Once you remember few things about DNS, DNS is simple. When you see it for the first time, it seems cryptic. It IS simple, but not because it is easy to use for somebody who sees it for the first time, but because names of records are short and therefore easy to remember, and essentially - there are not so many options to remember. Examples are for google.com domain or from my imagination. :)
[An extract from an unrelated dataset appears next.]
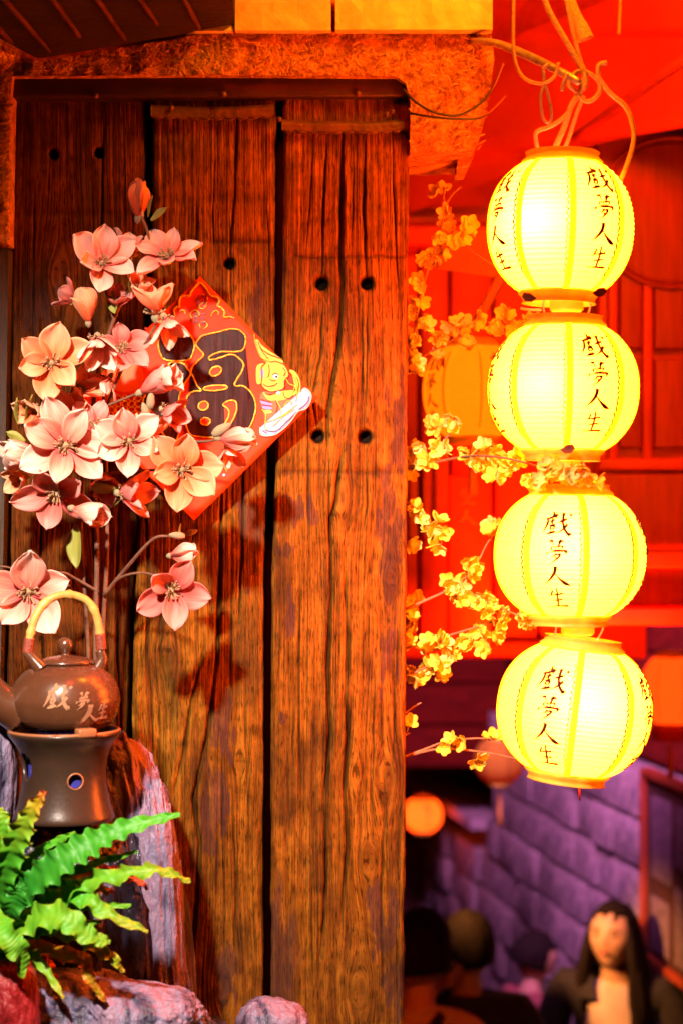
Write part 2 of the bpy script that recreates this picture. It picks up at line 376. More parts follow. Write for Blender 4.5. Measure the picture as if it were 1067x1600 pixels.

1. A record - it tells a DNS server what IP address to map a host name to. Examples:
ns1 A 216.239.32.10
ns2 A 216.239.34.10
sun A 1.2.3.10
moon A 1.2.3.11
mail A 1.2.3.46
yourdomain.com. A 1.2.3.4
If A record is not full domain name to form fully qualified name ("fully qualified" means have form of "host.domain.topdomain" - www.yourdomain.com, www.google.de or www.superuser.com), than it means that A record is connected or related to domain one - ns1 and ns2, sun, moon and mail from above example are all tied to yourdomain.com., meaning:
ns1.yourdomain.com and
ns2.yourdomain.com
Do not forget to write dot on end of domain name: yourdomain (dot) com (dot) = yourdomain.com., that is not error, that is intended to be there!
2. NS record - when world knows IP addresses of your nameservers (there are usually 2 or three, but there can be more), you have to give them names. They are usually called with dull ns1 and ns2, but nothing stops you to call them something nicer, like:
yourdomain.com. NS ns1 and
yourdomain.com. NS ns2
OR
yourdomain.com. NS sun and
yourdomain.com. NS moon
You can have dull (and descriptive) names like ns1, ns2, ns3 etc, or you can have names like sun, moon, bee, honey - it's your choice. Just do not forget to have A records for NS records you create!
3. CNAME and MX records - finally, these two are simple.
www CNAME yourdomain.com.
myserver CNAME yourdomain.com.
You want that both www.yourdomain.com and myserver.yourdomain.com point to yourdomain.com, so you make CNAME aliases.
yourdomain.com. MX 10 mail.yourdomain.com.
Mail designation for your domain.
Is it that simple? Yes, its that simple.